Georg Wilhelm Friedrich Hegel

Georg Wilhelm Friedrich Hegel (; German: [ˈɡeːɔʁk ˈvɪlhɛlm ˈfʁiːdʁɪç ˈheːɡl̩]; 27 August 1770 – 14 November 1831) was a German philosopher. He is one of the most important figures in German idealism and one of the founding figures of modern Western philosophy. His influence extends across the entire range of contemporary philosophical topics, from metaphysical issues in epistemology and ontology, to political philosophy, the philosophy of history, philosophy of art, philosophy of religion, and the history of philosophy.

Born in 1770 in Stuttgart during the transitional period between the Enlightenment and the Romantic movement in the Germanic regions of Europe, Hegel lived through and was influenced by the French Revolution and the Napoleonic wars. His fame rests chiefly upon The Phenomenology of Spirit, The Science of Logic, and his lectures at the University of Berlin on topics from his Encyclopedia of the Philosophical Sciences.
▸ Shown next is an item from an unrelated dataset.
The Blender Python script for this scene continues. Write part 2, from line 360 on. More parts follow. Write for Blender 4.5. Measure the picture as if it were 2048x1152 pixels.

Throughout his work, Hegel strove to address and correct the problematic dualisms of modern philosophy, Kantian and otherwise, typically by drawing upon the resources of ancient philosophy, particularly Aristotle. Hegel everywhere insists that reason and freedom are historical achievements, not natural givens. His dialectical-speculative procedure is grounded in the principle of immanence, that is, in assessing claims always according to their own internal criteria. Taking skepticism seriously, he contends that we cannot presume any truths that have not passed the test of experience; even the a priori categories of the Logic must attain their "verification" in the natural world and the historical accomplishments of mankind.

Guided by the Delphic imperative to "know thyself," Hegel presents free self-determination as the essence of mankind – a conclusion from his 1806-07 Phenomenology that he claims is further verified by the systematic account of the interdependence of logic, nature, and spirit in his later Encyclopedia. It is his claim that the Logic at once preserves and overcomes the dualisms of the material and the mental – that is, that it accounts for both the continuity and difference marking of the domains of nature and culture – as a metaphysically necessary and coherent "identity of identity and non-identity."

Hegel's thought continues to exercise enormous influence across a wide variety of traditions in Western philosophy.